Before the first date:
I’ll send a text message to her the next day, or two days after meeting her. Girls expect guys to follow the “3 day rule”. I text when I want to text, if that’s the day after, I’ll text. I’ll say something flirty, maybe a joke about something we spoke about, ask some questions about her and get to know her a little bit before the first date.

I text to set up the next date. I know some guys are anti texting, but this is the way younger people communicate these days. I’m 25 and consider myself an adult, but friends of mine all text so much more than they use the phone. I don't hound the girl with text messages, just a few here and there.


Date #1: I pick her up on time, I drive, I pay for the date. I pick an action date, or something unique that she most likely has not experienced with a guy. I like to be different, but also comfortable. That’s why I’ll do two activities in one date. An example of my dates can be go karts and drinks, rock climbing and dessert, a haunted house and drinks, amusement park and a bite to eat. You know something FUN besides dinner and a movie. While I’m on the date, I subdue my sexual desires and don’t make it obvious that I want to get in her pants. After all I want to learn all I can about the girl so I keep things fun and light. I keep the conversation very light, I ask a lot of questions, joke at times, agree and challenge at times. But overall, I’m taking her out to learn if she’s someone who I can see myself spending more time with. My jokes are not sexual at all, my kino is very innocent. Touching her leg quickly, if we’re in a noisy club, I’ll lean in and put my arm around her back while she’s talking to me, pushing her when she jokes, if she bites back and touches back then I continue to do this innocent kino on her throughout the night. After the date is over, we continue to talk in the car, I end the date with a kiss on the cheek and a hug. 9 times out of 10 after the first date I’ll get a text thanking me for the night, and she had a lot of fun. I’ll respond with I had fun with you too, we need to do it again soon.

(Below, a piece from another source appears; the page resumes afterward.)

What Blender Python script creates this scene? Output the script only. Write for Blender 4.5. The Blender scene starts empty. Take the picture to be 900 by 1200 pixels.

On the date, I talk to her as if she was “one of the guys”. I don’t hold long pauses, I don’t hold long eye contact, I don’t escalate sexual kino, I keep it very, very innocent. I try not to give them any special attention different than I would act with a friend of mine. After all I want to separate myself from every other guy who just wants to get in her pants. If I am genuinely interested in what she has to say, doesn’t that make me better than any other guy? Apparently not! But this is where my head is at. I’m starting to notice the problems...

Time in between dates:
I text the girl every other day, again innocent flirty texts, jokes about our previous date, a few questions about her and what makes her tick, and obviously setting up the next date.

I feel that I should text in between dates to keep the girl interested in you. In my situation, I don’t see the girls every day. I don’t have the luxury of being on a college campus anymore, so I will mostly see these girls on the weekend. What do you do during the week? I text, right? Don’t I get brownie points for being interested in her while I’m not with her? I thought so…

Date #2: Same as date #1. Exactly the same in every detail. Obviously we change the venue of the date, do another action date, but I don’t escalate sexually. I escalate verbally, asking more questions about her. After the date, I drop her off at her house and go in for the kiss. Then the cycle continues. The 3rd date could be more chill, movie or something. But I rarely get to a 3rd date now, or if I do, the girl’s attitude isn’t the same as before.

I guess what I’m seeing typing this out is that girls seem like they’re being interviewed, but I don’t feel like it’s like that. I ask questions about what they do for fun, about their friends, interesting topics and the occasional serious topic. Am I putting myself in the “friend zone” by acting this way? Am I friend zoning myself by NOT being overly sexual with the girl when we are out together?




Girls are just not staying interested, i know i'm the problem. When i'm talking to a girl, I don't talk like the "nice guy AFC", but perhaps i'm acting like one non-verbally. Hopefully you guys can point out where i'm crashing and burning because there's a very key part of my game that's wrong!